## start Available data

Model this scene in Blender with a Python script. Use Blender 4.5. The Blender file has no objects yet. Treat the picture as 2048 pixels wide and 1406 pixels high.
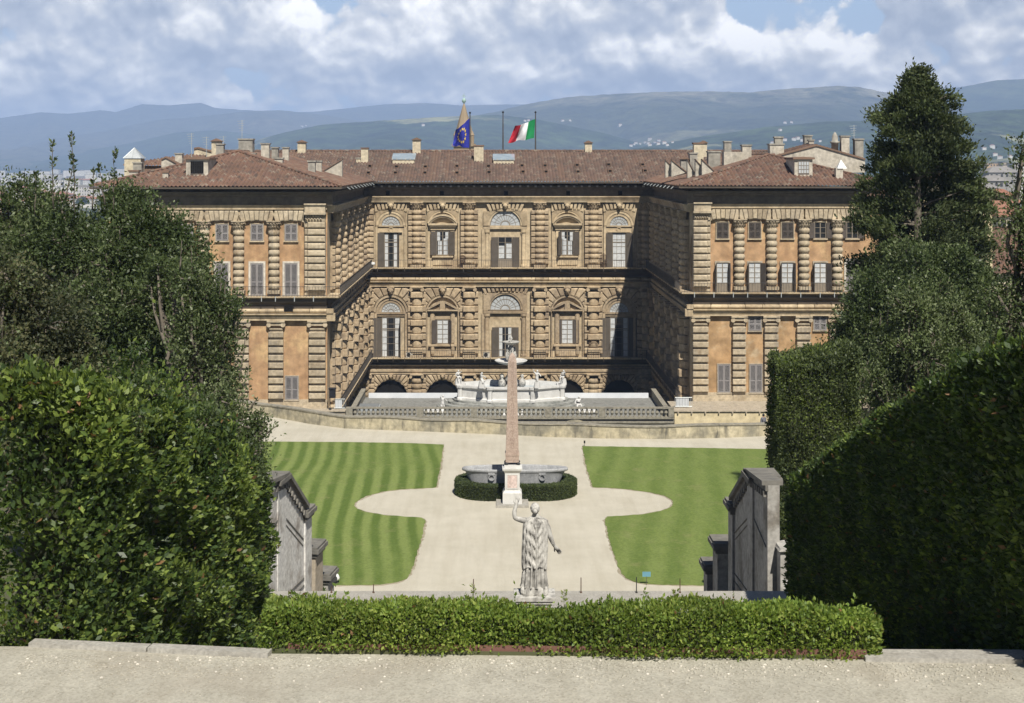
import bpy, bmesh, math, random
import numpy as np
from mathutils import Vector, Matrix
random.seed(7)
RNG = np.random.default_rng(11)
SC = bpy.context.scene
COL = SC.collection
# ---------------------------------------------------------------- measurement of the place
F, VX, HY, CZ = 2843.0, 985.0, 324.0, 20.6      # focal length, principal axis, eye height above the lawn
def wx(px, D): return (px - VX) * D / F
def wz(py, D): return CZ + (HY - py) * D / F
def gp(px, py, z=0.0):
    D = (CZ - z) * F / (py - HY)
    return (wx(px, D), D)

# ---------------------------------------------------------------- mesh helper
class MB:
    def __init__(s, ox=0, oy=0, oz=0, rot=0):
        s.v = []; s.f = []; s.m = []; s.uv = {}
        s.frame(ox, oy, oz, rot)
    def frame(s, ox=0, oy=0, oz=0, rot=0):
        s.o = (ox, oy, oz); a = math.radians(rot); s.c = math.cos(a); s.s = math.sin(a)
        return s
    def add(s, vs, fs, mi=0):
        n = len(s.v); ox, oy, oz = s.o; c, sn = s.c, s.s
        for x, y, z in vs:
            s.v.append((ox + c * x - sn * y, oy + sn * x + c * y, oz + z))
        for f in fs:
            s.f.append(tuple(i + n for i in f)); s.m.append(mi)
    def box(s, x0, x1, y0, y1, z0, z1, mi=0):
        s.add([(x0,y0,z0),(x1,y0,z0),(x1,y1,z0),(x0,y1,z0),(x0,y0,z1),(x1,y0,z1),(x1,y1,z1),(x0,y1,z1)],
              [(0,3,2,1),(4,5,6,7),(0,1,5,4),(1,2,6,5),(2,3,7,6),(3,0,4,7)], mi)
    def cush(s, x0, x1, yb, yf, z0, z1, ch, mi=0, sides=True):
        """cushion block: back at yb, front (towards the viewer, smaller y) at yf, rounded front edges"""
        rings = []
        for ins, y in ((0, yb), (0, yf + ch), (ch * .3, yf + ch * .35), (ch, yf)):
            rings.append([(x0+ins,y,z0+ins),(x1-ins,y,z0+ins),(x1-ins,y,z1-ins),(x0+ins,y,z1-ins)])
        vs = [p for r in rings for p in r]; fs = []
        for k in range(3):
            for i in range(4):
                j = (i + 1) % 4
                fs.append((k*4+i, k*4+j, k*4+4+j, k*4+4+i))
        fs.append((12, 13, 14, 15))
        s.add(vs, fs, mi)
    def lathe(s, cx, cy, prof, n=14, a0=0.0, a1=2*math.pi, mi=0, sx=1.0, sy=1.0, caps=True):
        full = abs(a1 - a0 - 2*math.pi) < 1e-6
        m = n if full else n + 1
        vs = []; fs = []
        for r, z in prof:
            for i in range(m):
                a = a0 + (a1 - a0) * i / n
                vs.append((cx + r*sx*math.cos(a), cy + r*sy*math.sin(a), z))
        for k in range(len(prof) - 1):
            for i in range(n):
                j = (i + 1) % m
                fs.append((k*m+i, k*m+j, (k+1)*m+j, (k+1)*m+i))
        if caps and full:
            fs.append(tuple(range(m - 1, -1, -1))); fs.append(tuple((len(prof)-1)*m + i for i in range(m)))
        s.add(vs, fs, mi)
    def half(s, cx, cy, prof, n=8, mi=0, sy=1.0):
        """half column bulging towards -y"""
        s.lathe(cx, cy, prof, n, math.pi, 2*math.pi, mi, 1.0, sy)
    def prof(s, x0, x1, pts, mi=0):
        """prism along x with cross-section pts (y, z)"""
        n = len(pts)
        vs = [(x0, y, z) for y, z in pts] + [(x1, y, z) for y, z in pts]
        fs = [(i, (i+1) % n, n + (i+1) % n, n + i) for i in range(n)]
        fs += [tuple(range(n-1, -1, -1)), tuple(range(n, 2*n))]
        s.add(vs, fs, mi)
    def prism(s, poly, y0, y1, mi=0):
        """polygon in (x, z) extruded from y0 to y1"""
        n = len(poly)
        vs = [(x, y0, z) for x, z in poly] + [(x, y1, z) for x, z in poly]
        fs = [(i, (i+1) % n, n + (i+1) % n, n + i) for i in range(n)]
        fs += [tuple(range(n)), tuple(range(2*n-1, n-1, -1))]
        s.add(vs, fs, mi)
    def slab(s, poly, z0, z1, mi=0):
        n = len(poly)
        vs = [(x, y, z0) for x, y in poly] + [(x, y, z1) for x, y in poly]
        fs = [(i, (i+1) % n, n + (i+1) % n, n + i) for i in range(n)]
        fs += [tuple(range(n-1, -1, -1)), tuple(range(n, 2*n))]
        s.add(vs, fs, mi)
    def arc(s, cx, cz, r0, r1, a0, a1, y0, y1, n=14, mi=0):
        """ring segment in the facade plane from y0 (front) to y1 (back)"""
        vs = []; fs = []
        for i in range(n + 1):
            a = a0 + (a1 - a0) * i / n; c, sn = math.cos(a), math.sin(a)
            vs += [(cx+r0*c, y0, cz+r0*sn), (cx+r1*c, y0, cz+r1*sn), (cx+r1*c, y1, cz+r1*sn), (cx+r0*c, y1, cz+r0*sn)]
        for i in range(n):
            b = i * 4; t = b + 4
            fs += [(b, b+1, t+1, t), (b+1, b+2, t+2, t+1), (b+3, b, t, t+3)]
        fs += [(0, 3, 2, 1), (n*4, n*4+1, n*4+2, n*4+3)]
        s.add(vs, fs, mi)
    def disc(s, cx, cz, r, y, a0=0, a1=math.pi, n=16, mi=0):
        vs = [(cx, y, cz)] + [(cx + r*math.cos(a0+(a1-a0)*i/n), y, cz + r*math.sin(a0+(a1-a0)*i/n)) for i in range(n+1)]
        s.add(vs, [(0, i, i+1) for i in range(1, n+1)], mi)
    def archpanel(s, x0, x1, z0, z1, cx, cz, r, y0, y1, n=12, mi=0):
        """wall slab with a round-headed opening (open at the bottom)"""
        pts_in = [(cx + r*math.cos(math.pi*i/n), cz + r*math.sin(math.pi*i/n)) for i in range(n+1)]
        s.box(cx + r, x1, y0, y1, z0, cz, mi); s.box(x0, cx - r, y0, y1, z0, cz, mi)
        out = []
        for i in range(n + 1):
            a = math.pi*i/n; c, sn = math.cos(a), math.sin(a)
            t = 1e9
            if sn > 1e-6: t = min(t, (z1 - cz)/sn)
            if c > 1e-6: t = min(t, (x1 - cx)/c)
            if c < -1e-6: t = min(t, (x0 - cx)/c)
            out.append((cx + t*c, cz + t*sn))
        vs = []; fs = []
        for (xi, zi), (xo, zo) in zip(pts_in, out):
            vs += [(xi, y0, zi), (xo, y0, zo), (xi, y1, zi), (xo, y1, zo)]
        for i in range(n):
            b = i*4; t = b + 4
            fs += [(b, b+1, t+1, t), (b, t, t+2, b+2)]
            if abs(out[i][0]-out[i+1][0]) > 1e-6 and abs(out[i][1]-out[i+1][1]) > 1e-6:
                k = len(vs); vs.append((x1 if out[i][0] > cx else x0, y0, z1)); fs.append((b+1, k, t+1))
        s.add(vs, fs, mi)
        s.box(x0, x1, y0 + .01, y1, z1 - .02, z1 - .001, mi)
    def fan(s, cx, cz, r0, x0, x1, z1, y0, y1, n, mi=0, gap=.012, ch=.1, a0=0.0, a1=math.pi):
        """voussoirs fanning from an arch out to a rectangle"""
        def outr(a):
            c, sn = math.cos(a), math.sin(a); t = 1e9
            if sn > 1e-6: t = min(t, (z1-cz)/sn)
            if c > 1e-6: t = min(t, (x1-cx)/c)
            if c < -1e-6: t = min(t, (x0-cx)/c)
            return t
        for i in range(n):
            b0 = a0 + (a1-a0)*(i/n) + gap; b1 = a0 + (a1-a0)*((i+1)/n) - gap; bm = (b0+b1)/2
            rr0 = r0 + (.06 if i % 2 else 0)
            o0, om, o1 = outr(b0)*.985, outr(bm)*.985, outr(b1)*.985
            ring = [(rr0,b0),(o0,b0),(om,bm),(o1,b1),(rr0,b1)]
            P = [(cx+r*math.cos(a), cz+r*math.sin(a)) for r, a in ring]
            mx = sum(p[0] for p in P)/5; mz = sum(p[1] for p in P)/5
            L = min(1.0, ch / max(.12, abs(b1-b0)*rr0*.5))
            P2 = [(p[0]+(mx-p[0])*L*.55, p[1]+(mz-p[1])*L*.55) for p in P]
            vs = [(x, y1, z) for x, z in P] + [(x, y0+ch*.8, z) for x, z in P] + [(x, y0, z) for x, z in P2]
            fs = []
            for k in range(2):
                for q in range(5):
                    w = (q+1) % 5
                    fs.append((k*5+q, k*5+w, k*5+5+w, k*5+5+q))
            fs.append((10, 11, 12, 13, 14))
            s.add(vs, fs, mi)
    def tube(s, pts, rad, n=6, mi=0):
        """tapered tube through pts"""
        pts = [Vector(p) for p in pts]
        if not hasattr(rad, '__len__'): rad = [rad]*len(pts)
        vs = []; fs = []
        for k, p in enumerate(pts):
            d = (pts[min(k+1, len(pts)-1)] - pts[max(k-1, 0)]).normalized()
            u = d.cross(Vector((0,0,1)))
            if u.length < 1e-3: u = Vector((1,0,0))
            u.normalize(); w = d.cross(u)
            for i in range(n):
                a = 2*math.pi*i/n
                q = p + (u*math.cos(a) + w*math.sin(a))*rad[k]
                vs.append(tuple(q))
        for k in range(len(pts)-1):
            for i in range(n):
                j = (i+1) % n
                fs.append((k*n+i, k*n+j, (k+1)*n+j, (k+1)*n+i))
        fs += [tuple(range(n-1,-1,-1)), tuple((len(pts)-1)*n+i for i in range(n))]
        s.add(vs, fs, mi)
    def build(s, name, mats, parent=None, smooth=False, loc=None):
        me = bpy.data.meshes.new(name)
        off = Vector((0,0,0))
        if parent is not None: off = wloc(parent)
        base = Vector(loc) if loc is not None else off
        vs = np.array(s.v, dtype=np.float64).reshape(-1, 3) - np.array(base)
        me.from_pydata(vs.tolist(), [], s.f)
        if not isinstance(mats, (list, tuple)): mats = [mats]
        for m in mats: me.materials.append(m)
        if len(mats) > 1: me.polygons.foreach_set('material_index', s.m)
        if smooth: me.polygons.foreach_set('use_smooth', [True]*len(me.polygons))
        if s.uv:
            uvl = me.uv_layers.new(name='UVMap')
            data = np.zeros(len(me.loops)*2)
            k = 0
            for f in s.f:
                for i in f:
                    u = s.uv.get(i, (0, 0)); data[2*k] = u[0]; data[2*k+1] = u[1]; k += 1
            uvl.data.foreach_set('uv', data)
        me.update()
        o = bpy.data.objects.new(name, me); COL.objects.link(o)
        o.location = base - off if parent is not None else base
        if parent is not None: o.parent = parent
        return o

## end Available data

Given exercise. Restate each line from the start of the listing through the line bearing "return (wx(px, D), D)" word for word. Drop the pictures.

Expected output.
Model this scene in Blender with a Python script. Use Blender 4.5. The Blender file has no objects yet. Treat the picture as 2048 pixels wide and 1406 pixels high.
import bpy, bmesh, math, random
import numpy as np
from mathutils import Vector, Matrix
random.seed(7)
RNG = np.random.default_rng(11)
SC = bpy.context.scene
COL = SC.collection
# ---------------------------------------------------------------- measurement of the place
F, VX, HY, CZ = 2843.0, 985.0, 324.0, 20.6      # focal length, principal axis, eye height above the lawn
def wx(px, D): return (px - VX) * D / F
def wz(py, D): return CZ + (HY - py) * D / F
def gp(px, py, z=0.0):
    D = (CZ - z) * F / (py - HY)
    return (wx(px, D), D)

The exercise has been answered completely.